**The records**
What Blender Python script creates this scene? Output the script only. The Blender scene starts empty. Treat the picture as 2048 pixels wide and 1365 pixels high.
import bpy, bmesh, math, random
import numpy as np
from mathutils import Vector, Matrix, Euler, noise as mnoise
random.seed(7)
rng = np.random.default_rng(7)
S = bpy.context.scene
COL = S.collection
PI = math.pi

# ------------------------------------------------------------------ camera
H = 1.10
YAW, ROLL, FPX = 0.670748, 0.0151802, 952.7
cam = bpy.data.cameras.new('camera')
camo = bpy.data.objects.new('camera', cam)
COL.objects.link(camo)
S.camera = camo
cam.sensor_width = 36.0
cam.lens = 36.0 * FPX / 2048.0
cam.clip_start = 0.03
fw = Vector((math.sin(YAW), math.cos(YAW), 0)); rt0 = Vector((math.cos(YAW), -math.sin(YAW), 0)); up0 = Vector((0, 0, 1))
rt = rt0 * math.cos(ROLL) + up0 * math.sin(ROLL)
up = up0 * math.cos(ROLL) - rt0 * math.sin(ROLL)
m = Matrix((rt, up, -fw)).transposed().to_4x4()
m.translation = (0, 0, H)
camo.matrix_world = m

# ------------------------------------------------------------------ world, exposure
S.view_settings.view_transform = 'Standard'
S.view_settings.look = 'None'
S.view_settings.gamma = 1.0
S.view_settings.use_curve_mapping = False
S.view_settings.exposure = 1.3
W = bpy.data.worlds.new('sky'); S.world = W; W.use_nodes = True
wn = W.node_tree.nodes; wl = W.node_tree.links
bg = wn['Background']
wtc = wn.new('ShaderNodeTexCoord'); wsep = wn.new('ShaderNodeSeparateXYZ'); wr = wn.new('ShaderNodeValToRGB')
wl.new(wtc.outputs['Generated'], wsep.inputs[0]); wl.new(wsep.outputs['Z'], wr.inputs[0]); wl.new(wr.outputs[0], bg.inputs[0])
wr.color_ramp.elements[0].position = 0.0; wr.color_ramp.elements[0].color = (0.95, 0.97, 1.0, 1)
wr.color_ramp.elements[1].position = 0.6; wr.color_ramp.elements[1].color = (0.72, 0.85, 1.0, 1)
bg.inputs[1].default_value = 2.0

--

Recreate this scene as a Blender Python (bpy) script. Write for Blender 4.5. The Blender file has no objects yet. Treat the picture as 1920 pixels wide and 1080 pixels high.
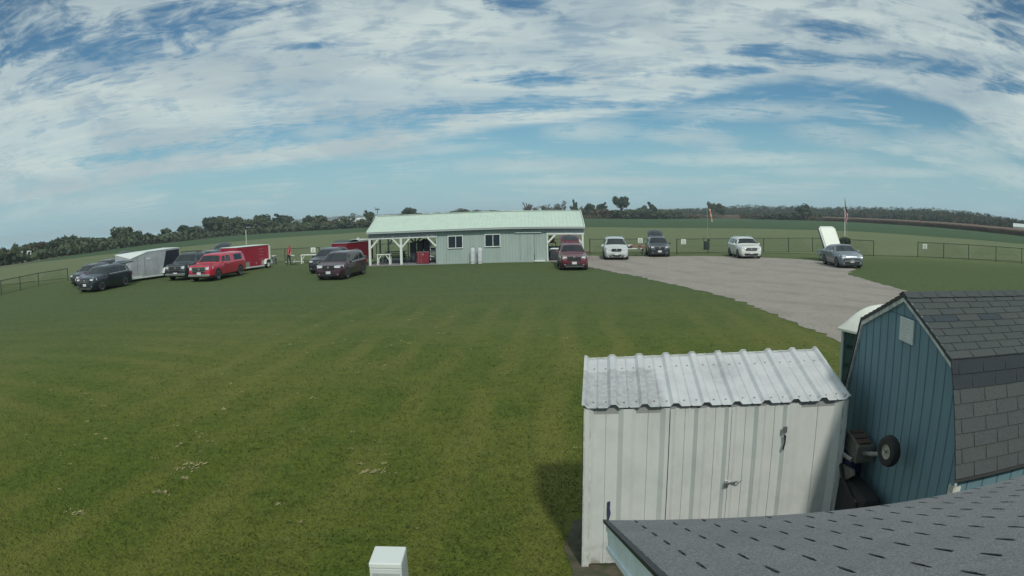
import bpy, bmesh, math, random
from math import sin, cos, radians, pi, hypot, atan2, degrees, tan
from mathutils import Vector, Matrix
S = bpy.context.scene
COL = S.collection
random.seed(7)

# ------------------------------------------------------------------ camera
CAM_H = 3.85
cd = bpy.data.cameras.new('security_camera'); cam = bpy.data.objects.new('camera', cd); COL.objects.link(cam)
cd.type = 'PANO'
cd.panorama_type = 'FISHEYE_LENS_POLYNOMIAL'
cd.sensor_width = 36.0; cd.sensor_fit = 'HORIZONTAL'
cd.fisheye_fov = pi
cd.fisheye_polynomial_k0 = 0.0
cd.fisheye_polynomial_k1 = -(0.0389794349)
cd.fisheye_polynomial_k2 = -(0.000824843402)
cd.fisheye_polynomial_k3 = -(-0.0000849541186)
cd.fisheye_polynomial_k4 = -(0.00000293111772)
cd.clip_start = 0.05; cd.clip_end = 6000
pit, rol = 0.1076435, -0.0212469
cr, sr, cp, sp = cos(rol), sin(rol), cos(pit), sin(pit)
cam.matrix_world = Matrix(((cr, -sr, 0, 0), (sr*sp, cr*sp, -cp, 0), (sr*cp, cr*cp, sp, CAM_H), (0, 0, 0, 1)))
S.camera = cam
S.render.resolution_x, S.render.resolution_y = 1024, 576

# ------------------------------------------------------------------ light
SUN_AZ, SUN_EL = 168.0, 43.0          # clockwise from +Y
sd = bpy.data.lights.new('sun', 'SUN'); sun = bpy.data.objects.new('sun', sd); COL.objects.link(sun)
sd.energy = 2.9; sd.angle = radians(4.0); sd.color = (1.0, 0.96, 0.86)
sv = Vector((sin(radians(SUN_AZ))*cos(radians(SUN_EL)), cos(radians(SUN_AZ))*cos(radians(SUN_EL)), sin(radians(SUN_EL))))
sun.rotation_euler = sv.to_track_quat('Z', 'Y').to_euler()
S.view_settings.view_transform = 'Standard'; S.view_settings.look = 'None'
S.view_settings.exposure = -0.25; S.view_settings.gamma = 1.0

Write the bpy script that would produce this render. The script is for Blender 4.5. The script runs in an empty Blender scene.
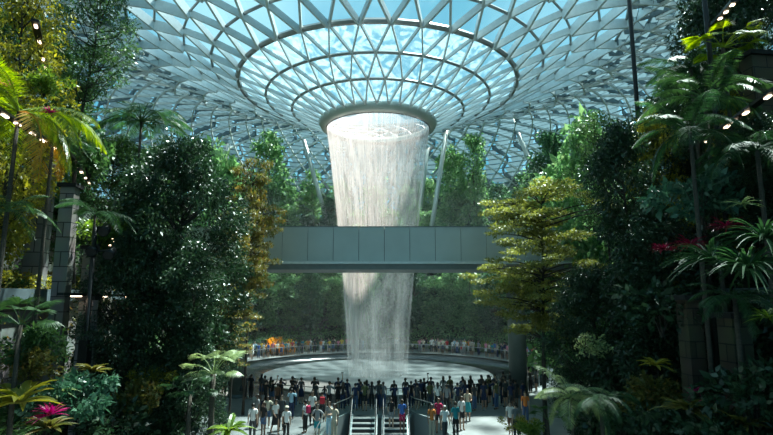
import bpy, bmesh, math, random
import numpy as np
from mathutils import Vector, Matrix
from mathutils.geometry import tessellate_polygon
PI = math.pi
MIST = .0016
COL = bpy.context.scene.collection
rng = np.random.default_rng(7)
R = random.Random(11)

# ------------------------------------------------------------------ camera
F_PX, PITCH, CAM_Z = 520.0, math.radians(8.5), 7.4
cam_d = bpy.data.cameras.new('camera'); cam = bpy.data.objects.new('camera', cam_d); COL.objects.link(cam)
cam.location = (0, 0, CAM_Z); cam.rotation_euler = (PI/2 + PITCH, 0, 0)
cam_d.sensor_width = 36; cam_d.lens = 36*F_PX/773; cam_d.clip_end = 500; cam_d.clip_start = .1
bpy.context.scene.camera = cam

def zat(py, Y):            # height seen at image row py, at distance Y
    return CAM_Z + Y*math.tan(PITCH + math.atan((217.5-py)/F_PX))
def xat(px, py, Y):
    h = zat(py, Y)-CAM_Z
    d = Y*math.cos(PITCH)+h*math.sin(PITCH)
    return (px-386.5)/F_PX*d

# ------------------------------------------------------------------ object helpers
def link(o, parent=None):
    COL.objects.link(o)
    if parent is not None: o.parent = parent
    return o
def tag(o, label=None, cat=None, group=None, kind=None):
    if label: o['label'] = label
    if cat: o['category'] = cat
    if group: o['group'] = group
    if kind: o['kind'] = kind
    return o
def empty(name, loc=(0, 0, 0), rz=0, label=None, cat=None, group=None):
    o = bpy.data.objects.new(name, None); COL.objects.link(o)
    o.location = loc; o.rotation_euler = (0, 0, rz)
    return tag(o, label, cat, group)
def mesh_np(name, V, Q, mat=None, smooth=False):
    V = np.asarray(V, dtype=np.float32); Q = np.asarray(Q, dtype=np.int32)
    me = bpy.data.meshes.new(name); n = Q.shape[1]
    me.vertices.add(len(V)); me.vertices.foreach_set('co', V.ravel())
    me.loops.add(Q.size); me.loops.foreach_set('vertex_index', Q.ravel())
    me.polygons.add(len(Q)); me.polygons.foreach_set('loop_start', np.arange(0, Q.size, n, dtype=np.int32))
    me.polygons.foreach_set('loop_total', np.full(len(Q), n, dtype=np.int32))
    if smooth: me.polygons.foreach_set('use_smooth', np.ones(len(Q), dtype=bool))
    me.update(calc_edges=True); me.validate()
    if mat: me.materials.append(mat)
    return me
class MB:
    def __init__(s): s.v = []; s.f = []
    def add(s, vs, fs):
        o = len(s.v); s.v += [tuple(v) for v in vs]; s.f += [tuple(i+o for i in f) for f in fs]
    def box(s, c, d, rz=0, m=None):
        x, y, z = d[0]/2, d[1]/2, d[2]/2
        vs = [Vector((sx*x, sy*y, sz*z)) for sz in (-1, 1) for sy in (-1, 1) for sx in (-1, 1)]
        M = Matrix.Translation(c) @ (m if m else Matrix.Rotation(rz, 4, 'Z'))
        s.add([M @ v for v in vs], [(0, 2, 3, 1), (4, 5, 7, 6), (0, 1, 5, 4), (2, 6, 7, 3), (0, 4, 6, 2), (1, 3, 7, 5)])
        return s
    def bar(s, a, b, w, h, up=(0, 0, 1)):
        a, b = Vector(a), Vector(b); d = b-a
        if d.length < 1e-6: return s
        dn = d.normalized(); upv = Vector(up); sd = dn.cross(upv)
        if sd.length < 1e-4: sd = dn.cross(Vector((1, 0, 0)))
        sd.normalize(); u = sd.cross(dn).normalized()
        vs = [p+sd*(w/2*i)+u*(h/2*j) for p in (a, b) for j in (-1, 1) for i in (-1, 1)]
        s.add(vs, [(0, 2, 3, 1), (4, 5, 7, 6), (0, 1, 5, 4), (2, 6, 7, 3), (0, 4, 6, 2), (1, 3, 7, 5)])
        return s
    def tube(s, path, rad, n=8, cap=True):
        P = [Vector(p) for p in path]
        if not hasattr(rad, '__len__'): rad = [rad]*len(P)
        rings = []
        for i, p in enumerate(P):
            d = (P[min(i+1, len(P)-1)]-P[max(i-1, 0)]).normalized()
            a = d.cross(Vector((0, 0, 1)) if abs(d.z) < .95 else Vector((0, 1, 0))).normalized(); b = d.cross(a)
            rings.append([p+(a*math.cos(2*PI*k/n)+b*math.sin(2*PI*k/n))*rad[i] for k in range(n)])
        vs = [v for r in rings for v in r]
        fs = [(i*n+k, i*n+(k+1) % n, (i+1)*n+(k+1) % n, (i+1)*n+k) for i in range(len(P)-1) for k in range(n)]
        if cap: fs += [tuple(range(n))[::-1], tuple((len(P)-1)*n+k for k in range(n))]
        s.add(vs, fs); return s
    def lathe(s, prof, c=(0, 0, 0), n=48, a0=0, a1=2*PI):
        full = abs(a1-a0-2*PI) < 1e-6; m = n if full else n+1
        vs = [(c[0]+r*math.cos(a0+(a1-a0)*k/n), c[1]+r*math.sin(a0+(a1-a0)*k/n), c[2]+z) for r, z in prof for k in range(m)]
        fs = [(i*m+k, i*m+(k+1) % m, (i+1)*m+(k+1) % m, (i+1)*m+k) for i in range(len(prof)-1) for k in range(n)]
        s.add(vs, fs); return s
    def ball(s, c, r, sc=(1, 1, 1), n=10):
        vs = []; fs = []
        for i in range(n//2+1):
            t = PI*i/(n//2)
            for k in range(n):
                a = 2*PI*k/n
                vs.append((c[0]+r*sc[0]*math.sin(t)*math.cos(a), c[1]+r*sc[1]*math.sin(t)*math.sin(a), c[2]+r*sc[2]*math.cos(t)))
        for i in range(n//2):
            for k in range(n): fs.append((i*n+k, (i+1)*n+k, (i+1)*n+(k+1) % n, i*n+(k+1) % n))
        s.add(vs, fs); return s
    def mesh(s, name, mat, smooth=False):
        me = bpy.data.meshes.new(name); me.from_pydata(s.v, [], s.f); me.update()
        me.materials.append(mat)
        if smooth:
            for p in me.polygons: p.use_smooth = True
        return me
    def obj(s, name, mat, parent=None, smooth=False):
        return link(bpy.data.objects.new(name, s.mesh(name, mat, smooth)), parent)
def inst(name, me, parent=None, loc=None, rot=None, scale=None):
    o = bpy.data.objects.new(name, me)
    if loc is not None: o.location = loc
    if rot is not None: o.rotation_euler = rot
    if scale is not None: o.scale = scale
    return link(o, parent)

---

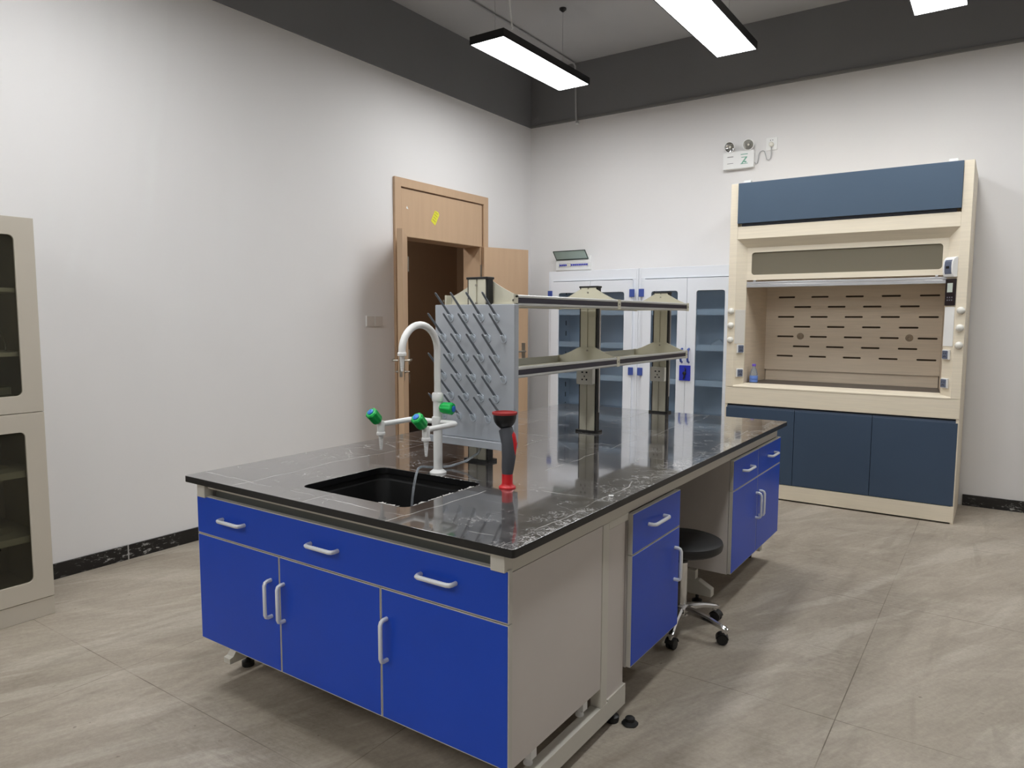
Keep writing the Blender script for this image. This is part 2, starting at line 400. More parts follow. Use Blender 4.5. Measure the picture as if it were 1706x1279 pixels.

**Aim of the task**
Quote word for word only the lines above from the one containing "Write the bpy" through the one containing "R = random.Random(11)". Pictures stay out of your copy.

**Result of this task**
Write the bpy script that would produce this render. The script is for Blender 4.5. The script runs in an empty Blender scene.
import bpy, bmesh, math, random
import numpy as np
from mathutils import Vector, Matrix
from mathutils.geometry import tessellate_polygon
PI = math.pi
MIST = .0016
COL = bpy.context.scene.collection
rng = np.random.default_rng(7)
R = random.Random(11)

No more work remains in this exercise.